Esa visión radical, medieval, vacía de fe y llena de rencor del islam está muy presente en todo el mundo musulmán. Claro que hay versiones mucho más moderadas y modernas, pero no logran, en casi ningún lugar del mundo, transformarse en un movimiento sólido, que le dispute el contenido ideológico a los radicales y extremistas, son expresiones que no logran integrar a la mujer, a los jóvenes, a las familias, a un mundo donde la fe pueda coexistir con la tolerancia.
El ejemplo con el que iniciábamos este texto es aleccionador. No me puedo imaginar dentro del mundo musulmán, una ciudad no sólo más escandalosamente bella, sino también más cosmopolita que Estambul. A pesar de que los grupos musulmanes han avanzado, no sólo haciéndose del gobierno turco, sino también de muchos espacios culturales, Estambul sigue siendo una ciudad abierta, aparentemente tolerante para quienes la hemos recorrido con avidez, y con una cultura apabullante. Pero esa Estambul, que es un cruce entre Oriente y Occidente, no ha realizado una sola manifestación en contra de los grupos terroristas como el EI (contra los que el Estado turco está en guerra) que liquidaron en Ankara hace apenas unas semanas a más de un centenar de turcos, y mucho menos hacer suyo un minuto de silencio en honor a las víctimas de los atentados parisinos. Es más, antes se había boicoteado el minuto de silencio por las víctimas del atentado en Ankara. Podemos creer que, quizás, para los turcos el sentimiento hacia París no es el mismo que podemos tener en otros países de Occidente, pero ¿tampoco lo es para sus propias víctimas de Ankara?
Lo cierto es que más allá de que el Estado Islámico, como expresión política, suele ser despreciado en buena parte del mundo musulmán, el ADN ideológico de ese grupo sí forma parte de una cultura que tiene más de miles de millones de creyentes.
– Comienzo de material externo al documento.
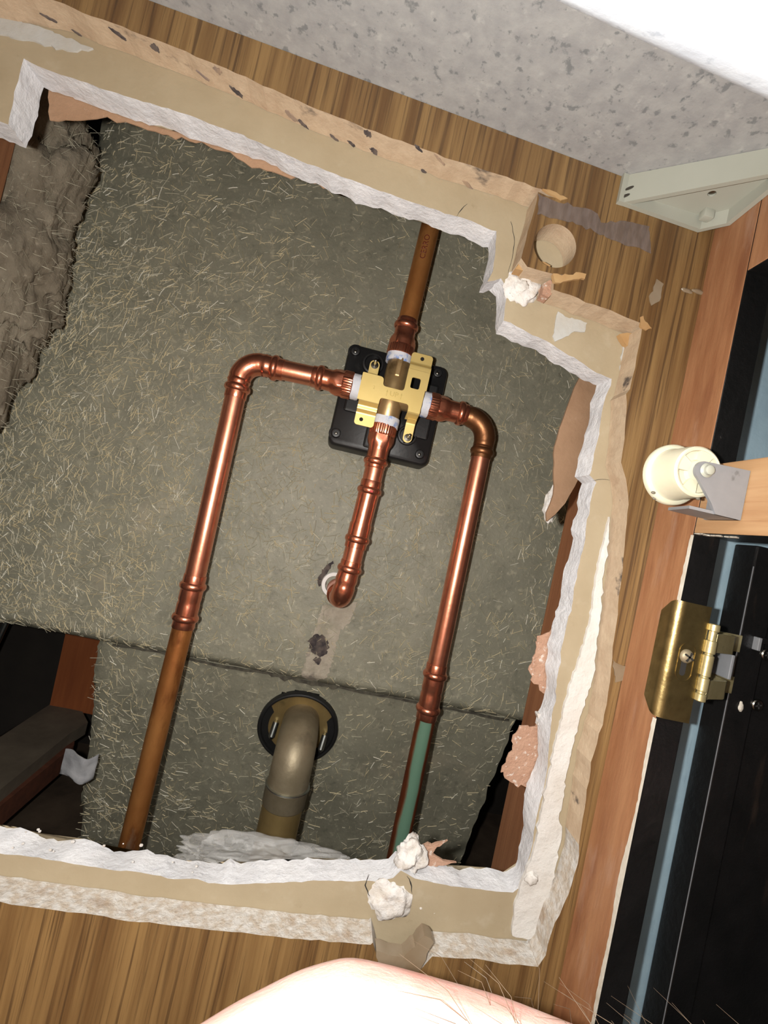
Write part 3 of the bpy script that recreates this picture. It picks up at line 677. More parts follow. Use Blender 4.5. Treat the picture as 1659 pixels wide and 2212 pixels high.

Y eso es lo que explica, más allá de oportunismos políticos, que el EI termine teniendo respaldo económico y apoyo logístico de países como Arabia Saudita, los Emiratos Árabes o Qatar, quizás no como Estados pero sin duda sí desde sus grupos de poder. Podrá ser una ocurrencia sazonada por la violencia reconstruir el califato que abarque desde Medio Oriente hasta Al-Ándalus, la mitad de lo que ahora es España, pero ese sentimiento subsiste como en América Latina, el de reconstruir idealmente una región que, en verdad, nunca existió como tal.
La diferencia es que esa ilusión se alimenta de una violencia, un terror, un radicalismo que deben ser derrotados, sin duda, por las armas. Pero también por la cultura, creando una escuela, un movimiento que permita al islam adaptarse a los tiempos actuales en lugar de querer hacer regresar al mundo a un oscuro pasado.